**Data lines**

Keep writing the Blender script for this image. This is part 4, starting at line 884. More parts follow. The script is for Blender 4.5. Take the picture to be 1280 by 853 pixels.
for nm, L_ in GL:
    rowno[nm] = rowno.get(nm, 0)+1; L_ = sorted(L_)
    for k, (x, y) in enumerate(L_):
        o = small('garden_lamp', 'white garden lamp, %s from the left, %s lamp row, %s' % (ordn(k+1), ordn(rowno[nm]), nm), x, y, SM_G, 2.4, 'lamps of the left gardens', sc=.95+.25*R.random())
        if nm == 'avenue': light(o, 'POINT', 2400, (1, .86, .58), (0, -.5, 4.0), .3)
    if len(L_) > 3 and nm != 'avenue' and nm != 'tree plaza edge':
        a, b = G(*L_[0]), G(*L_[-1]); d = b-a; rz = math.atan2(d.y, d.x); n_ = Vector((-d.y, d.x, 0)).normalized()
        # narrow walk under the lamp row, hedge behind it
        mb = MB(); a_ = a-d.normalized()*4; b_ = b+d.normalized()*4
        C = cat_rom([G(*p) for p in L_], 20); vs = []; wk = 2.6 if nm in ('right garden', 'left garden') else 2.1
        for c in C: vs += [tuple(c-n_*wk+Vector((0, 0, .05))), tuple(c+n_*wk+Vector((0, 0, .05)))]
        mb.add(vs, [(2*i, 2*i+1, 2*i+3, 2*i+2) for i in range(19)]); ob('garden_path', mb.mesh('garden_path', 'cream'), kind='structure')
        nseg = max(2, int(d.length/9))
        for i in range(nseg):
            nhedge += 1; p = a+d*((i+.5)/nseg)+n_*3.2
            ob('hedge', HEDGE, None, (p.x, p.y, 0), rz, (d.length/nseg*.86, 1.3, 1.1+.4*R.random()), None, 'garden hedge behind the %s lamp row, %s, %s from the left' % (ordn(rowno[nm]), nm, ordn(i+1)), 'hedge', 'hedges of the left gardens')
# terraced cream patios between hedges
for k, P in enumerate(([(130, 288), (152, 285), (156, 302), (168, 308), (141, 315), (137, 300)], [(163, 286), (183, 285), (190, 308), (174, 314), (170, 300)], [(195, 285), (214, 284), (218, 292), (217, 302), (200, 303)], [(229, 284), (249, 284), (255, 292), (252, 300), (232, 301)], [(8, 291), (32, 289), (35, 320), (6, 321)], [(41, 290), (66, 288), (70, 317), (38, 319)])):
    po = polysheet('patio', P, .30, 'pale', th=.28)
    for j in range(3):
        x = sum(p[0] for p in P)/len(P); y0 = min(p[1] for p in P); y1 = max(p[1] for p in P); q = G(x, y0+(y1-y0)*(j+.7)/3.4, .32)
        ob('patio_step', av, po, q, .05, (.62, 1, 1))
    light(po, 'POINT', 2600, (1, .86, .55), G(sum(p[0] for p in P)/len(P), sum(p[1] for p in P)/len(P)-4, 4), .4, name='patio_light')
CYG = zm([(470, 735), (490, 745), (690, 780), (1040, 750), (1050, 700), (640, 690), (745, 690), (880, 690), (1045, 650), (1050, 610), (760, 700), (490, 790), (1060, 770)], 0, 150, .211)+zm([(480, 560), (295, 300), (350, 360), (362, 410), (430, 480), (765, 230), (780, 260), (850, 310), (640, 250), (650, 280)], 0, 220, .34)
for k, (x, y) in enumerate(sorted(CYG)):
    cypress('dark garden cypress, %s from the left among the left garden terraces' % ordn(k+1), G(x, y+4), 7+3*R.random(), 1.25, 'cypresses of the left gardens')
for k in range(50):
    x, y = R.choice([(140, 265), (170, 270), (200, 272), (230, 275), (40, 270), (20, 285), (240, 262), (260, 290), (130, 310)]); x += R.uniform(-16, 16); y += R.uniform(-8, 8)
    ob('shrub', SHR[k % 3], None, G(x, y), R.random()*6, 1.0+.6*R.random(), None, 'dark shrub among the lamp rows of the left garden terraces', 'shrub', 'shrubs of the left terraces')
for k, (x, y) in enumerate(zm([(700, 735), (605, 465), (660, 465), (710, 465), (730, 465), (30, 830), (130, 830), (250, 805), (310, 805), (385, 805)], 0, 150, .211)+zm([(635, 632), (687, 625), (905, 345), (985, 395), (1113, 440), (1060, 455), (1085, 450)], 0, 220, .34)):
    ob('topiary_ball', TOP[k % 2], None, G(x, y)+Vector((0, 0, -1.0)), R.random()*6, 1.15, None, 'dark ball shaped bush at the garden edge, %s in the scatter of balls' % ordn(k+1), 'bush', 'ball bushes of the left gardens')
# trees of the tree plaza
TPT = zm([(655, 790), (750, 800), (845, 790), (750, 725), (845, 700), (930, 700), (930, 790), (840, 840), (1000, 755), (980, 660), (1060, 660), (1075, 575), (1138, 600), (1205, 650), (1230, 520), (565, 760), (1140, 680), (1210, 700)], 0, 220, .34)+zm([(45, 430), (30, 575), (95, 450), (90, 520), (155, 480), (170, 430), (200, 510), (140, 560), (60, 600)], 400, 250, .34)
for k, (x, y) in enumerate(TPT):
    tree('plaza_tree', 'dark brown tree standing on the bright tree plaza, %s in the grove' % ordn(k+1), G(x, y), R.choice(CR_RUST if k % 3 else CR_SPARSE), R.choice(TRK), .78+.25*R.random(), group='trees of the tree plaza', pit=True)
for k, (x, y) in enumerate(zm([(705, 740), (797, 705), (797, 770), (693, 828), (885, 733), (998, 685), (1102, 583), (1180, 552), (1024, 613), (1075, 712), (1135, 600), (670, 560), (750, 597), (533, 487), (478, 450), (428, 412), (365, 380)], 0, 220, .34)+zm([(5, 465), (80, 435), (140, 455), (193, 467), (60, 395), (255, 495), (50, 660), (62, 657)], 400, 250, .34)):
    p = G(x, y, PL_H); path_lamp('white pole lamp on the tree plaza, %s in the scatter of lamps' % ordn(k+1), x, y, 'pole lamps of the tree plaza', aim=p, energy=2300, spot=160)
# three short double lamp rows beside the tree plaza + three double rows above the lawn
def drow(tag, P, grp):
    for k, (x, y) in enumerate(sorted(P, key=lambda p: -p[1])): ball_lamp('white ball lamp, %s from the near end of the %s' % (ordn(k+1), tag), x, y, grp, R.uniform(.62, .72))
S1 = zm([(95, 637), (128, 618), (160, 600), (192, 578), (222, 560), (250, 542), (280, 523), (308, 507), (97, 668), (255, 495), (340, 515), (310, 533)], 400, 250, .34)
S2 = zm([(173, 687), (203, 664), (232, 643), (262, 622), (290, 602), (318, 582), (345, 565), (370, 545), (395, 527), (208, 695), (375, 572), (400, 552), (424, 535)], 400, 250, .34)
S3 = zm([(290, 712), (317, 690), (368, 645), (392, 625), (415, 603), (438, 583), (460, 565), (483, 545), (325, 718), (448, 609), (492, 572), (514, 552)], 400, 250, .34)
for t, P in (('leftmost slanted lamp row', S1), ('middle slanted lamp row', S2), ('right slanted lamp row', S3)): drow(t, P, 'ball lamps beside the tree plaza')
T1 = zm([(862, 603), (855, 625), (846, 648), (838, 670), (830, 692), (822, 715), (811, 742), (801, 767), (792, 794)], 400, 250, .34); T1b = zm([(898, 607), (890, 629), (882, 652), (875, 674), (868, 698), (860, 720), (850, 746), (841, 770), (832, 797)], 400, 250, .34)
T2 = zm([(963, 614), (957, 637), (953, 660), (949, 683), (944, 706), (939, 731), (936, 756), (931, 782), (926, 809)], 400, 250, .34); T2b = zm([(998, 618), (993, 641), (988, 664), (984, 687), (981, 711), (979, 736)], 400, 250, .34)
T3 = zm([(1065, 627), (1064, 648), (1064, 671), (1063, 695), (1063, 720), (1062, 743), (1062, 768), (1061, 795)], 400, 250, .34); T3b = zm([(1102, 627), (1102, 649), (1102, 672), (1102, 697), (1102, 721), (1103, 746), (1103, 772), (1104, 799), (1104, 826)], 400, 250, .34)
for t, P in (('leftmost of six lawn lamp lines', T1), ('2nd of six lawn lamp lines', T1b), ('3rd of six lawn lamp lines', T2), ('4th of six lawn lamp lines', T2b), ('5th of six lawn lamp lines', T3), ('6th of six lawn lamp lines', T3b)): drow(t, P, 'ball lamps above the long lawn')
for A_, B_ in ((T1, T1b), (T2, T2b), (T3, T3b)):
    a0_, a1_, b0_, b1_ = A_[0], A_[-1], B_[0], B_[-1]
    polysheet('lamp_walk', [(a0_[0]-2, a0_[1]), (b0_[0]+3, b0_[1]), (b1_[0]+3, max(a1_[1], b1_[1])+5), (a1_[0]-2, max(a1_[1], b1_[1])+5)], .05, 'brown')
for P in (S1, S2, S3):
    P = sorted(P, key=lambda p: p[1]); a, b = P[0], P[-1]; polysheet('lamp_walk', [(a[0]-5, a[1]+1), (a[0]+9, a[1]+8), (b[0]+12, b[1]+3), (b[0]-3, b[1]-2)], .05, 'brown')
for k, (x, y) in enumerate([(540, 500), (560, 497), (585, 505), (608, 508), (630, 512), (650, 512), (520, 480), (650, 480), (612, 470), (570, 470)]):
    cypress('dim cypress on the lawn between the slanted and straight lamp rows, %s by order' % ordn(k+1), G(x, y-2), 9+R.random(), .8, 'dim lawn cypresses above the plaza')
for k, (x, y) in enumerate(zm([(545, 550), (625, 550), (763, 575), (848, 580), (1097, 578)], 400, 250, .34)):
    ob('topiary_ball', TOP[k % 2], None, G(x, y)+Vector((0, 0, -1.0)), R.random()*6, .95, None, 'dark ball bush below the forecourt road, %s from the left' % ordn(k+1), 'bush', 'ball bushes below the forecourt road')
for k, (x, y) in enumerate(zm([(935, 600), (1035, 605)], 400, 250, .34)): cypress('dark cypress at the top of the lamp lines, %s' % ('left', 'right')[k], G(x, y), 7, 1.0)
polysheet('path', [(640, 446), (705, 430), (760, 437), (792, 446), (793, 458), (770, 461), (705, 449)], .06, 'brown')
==
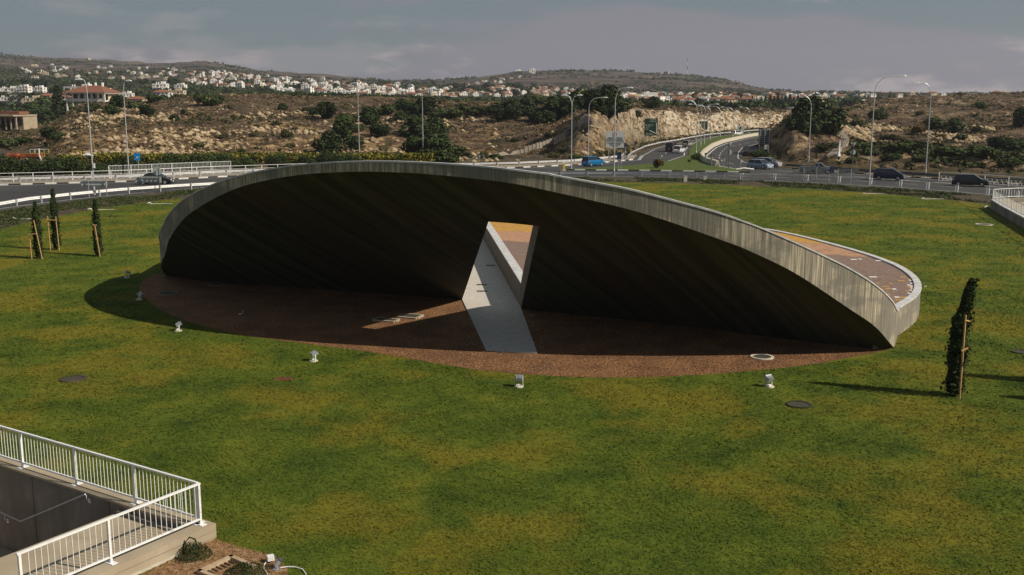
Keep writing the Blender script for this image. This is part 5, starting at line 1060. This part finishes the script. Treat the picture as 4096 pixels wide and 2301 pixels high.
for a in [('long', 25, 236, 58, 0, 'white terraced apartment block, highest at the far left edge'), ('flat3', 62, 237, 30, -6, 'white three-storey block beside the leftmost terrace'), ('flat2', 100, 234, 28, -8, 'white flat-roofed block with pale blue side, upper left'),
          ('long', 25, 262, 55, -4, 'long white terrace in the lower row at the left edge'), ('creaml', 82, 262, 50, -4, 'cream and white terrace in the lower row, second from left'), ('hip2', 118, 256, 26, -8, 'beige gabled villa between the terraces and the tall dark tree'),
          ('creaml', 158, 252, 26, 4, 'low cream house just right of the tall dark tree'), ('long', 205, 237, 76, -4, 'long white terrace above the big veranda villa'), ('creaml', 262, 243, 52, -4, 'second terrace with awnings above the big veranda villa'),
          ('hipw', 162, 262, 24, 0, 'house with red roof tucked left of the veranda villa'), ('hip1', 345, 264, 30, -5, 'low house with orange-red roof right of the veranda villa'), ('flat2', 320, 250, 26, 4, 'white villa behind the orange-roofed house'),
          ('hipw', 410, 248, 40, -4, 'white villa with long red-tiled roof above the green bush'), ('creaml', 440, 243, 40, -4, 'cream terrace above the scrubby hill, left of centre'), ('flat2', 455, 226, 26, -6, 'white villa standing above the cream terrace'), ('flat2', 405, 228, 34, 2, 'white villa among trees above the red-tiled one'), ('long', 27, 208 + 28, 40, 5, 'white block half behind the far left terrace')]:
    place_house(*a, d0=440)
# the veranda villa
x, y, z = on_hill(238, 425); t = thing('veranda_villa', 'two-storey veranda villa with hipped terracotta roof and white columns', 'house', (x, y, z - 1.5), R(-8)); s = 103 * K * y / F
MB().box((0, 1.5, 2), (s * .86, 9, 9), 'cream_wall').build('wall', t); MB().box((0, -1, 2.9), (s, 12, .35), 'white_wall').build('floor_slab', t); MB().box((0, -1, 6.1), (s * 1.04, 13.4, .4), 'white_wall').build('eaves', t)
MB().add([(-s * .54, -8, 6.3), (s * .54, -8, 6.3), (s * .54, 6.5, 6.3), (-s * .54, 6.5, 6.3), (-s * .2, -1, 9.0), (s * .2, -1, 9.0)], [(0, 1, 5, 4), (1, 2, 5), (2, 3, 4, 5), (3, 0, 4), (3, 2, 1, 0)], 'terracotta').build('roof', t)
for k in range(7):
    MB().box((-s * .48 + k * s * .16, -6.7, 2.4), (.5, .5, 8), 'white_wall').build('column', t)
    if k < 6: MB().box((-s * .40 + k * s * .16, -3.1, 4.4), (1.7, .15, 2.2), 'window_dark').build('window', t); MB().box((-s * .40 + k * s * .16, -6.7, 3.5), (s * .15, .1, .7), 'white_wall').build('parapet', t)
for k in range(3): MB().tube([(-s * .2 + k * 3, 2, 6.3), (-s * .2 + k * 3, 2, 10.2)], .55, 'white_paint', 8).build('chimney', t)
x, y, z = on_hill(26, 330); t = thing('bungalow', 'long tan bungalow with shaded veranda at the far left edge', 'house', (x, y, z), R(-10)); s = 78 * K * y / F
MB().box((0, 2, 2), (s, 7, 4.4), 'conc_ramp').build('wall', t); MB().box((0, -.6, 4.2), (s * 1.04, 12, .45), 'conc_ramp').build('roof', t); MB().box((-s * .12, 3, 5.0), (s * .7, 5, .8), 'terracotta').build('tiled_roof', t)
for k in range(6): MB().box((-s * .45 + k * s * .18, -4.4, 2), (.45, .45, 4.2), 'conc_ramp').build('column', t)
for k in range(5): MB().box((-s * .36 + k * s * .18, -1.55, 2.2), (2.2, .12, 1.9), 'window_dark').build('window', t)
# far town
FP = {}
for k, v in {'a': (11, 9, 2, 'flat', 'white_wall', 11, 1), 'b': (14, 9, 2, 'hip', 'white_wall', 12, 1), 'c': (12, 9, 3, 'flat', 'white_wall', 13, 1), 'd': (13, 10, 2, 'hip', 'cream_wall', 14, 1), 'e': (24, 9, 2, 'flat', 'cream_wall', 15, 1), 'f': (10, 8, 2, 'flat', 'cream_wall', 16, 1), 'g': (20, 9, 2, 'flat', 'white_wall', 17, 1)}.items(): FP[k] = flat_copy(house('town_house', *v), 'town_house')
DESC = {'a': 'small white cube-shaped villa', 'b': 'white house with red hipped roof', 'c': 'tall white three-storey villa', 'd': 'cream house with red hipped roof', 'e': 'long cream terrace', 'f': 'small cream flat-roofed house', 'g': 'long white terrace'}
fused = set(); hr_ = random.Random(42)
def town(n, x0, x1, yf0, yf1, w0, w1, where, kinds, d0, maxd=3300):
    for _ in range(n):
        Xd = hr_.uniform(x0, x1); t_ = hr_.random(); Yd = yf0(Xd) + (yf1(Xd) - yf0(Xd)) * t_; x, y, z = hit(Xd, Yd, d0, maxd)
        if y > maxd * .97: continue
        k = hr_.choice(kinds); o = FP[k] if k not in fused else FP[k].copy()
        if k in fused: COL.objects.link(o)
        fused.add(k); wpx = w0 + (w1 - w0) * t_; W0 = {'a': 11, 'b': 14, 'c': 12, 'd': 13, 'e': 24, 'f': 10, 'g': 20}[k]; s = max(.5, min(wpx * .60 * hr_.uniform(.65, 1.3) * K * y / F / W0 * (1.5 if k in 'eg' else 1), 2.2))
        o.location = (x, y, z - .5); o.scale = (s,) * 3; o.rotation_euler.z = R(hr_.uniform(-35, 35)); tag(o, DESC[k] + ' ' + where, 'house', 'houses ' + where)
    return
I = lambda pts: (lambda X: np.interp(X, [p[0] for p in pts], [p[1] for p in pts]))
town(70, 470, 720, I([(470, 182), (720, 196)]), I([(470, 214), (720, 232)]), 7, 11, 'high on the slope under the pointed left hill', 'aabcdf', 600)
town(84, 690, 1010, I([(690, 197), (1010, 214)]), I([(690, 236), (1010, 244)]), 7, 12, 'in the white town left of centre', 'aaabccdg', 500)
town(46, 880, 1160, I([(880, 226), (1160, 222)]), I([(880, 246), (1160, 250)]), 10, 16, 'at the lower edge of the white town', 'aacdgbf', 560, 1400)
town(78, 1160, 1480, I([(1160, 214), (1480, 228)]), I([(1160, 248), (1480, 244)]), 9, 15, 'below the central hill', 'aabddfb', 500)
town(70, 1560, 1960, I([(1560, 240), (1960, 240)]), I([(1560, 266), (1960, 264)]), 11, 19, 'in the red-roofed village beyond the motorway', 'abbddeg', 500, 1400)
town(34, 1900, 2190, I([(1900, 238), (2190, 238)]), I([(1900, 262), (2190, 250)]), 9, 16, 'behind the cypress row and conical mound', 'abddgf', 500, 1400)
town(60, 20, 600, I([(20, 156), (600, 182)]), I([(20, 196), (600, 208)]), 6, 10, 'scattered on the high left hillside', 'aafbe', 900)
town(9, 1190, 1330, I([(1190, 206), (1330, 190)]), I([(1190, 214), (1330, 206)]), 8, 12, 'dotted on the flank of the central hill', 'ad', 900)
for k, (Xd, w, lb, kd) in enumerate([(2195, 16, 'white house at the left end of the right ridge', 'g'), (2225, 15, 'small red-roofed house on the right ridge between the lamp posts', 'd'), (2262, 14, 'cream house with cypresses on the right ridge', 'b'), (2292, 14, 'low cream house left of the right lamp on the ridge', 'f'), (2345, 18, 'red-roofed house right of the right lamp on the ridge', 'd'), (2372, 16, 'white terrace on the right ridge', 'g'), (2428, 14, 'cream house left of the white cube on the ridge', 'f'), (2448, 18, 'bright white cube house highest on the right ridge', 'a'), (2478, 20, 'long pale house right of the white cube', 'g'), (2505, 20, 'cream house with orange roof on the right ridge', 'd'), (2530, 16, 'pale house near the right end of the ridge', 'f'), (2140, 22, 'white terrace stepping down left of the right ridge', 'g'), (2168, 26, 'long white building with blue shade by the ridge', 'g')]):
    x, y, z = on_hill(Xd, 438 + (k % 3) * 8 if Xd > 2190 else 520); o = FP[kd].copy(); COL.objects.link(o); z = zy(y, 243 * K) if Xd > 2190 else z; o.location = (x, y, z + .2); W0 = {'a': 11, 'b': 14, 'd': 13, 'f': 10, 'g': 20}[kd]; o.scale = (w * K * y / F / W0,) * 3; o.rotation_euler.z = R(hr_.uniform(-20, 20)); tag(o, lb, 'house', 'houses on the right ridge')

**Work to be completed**
Read through the entries and copy each line in which "script" appears.

**Solution for this problem**
Keep writing the Blender script for this image. This is part 4, starting at line 884. More parts follow. The script is for Blender 4.5. Take the picture to be 1280 by 853 pixels.
Keep writing the Blender script for this image. This is part 5, starting at line 1060. This part finishes the script. Treat the picture as 4096 pixels wide and 2301 pixels high.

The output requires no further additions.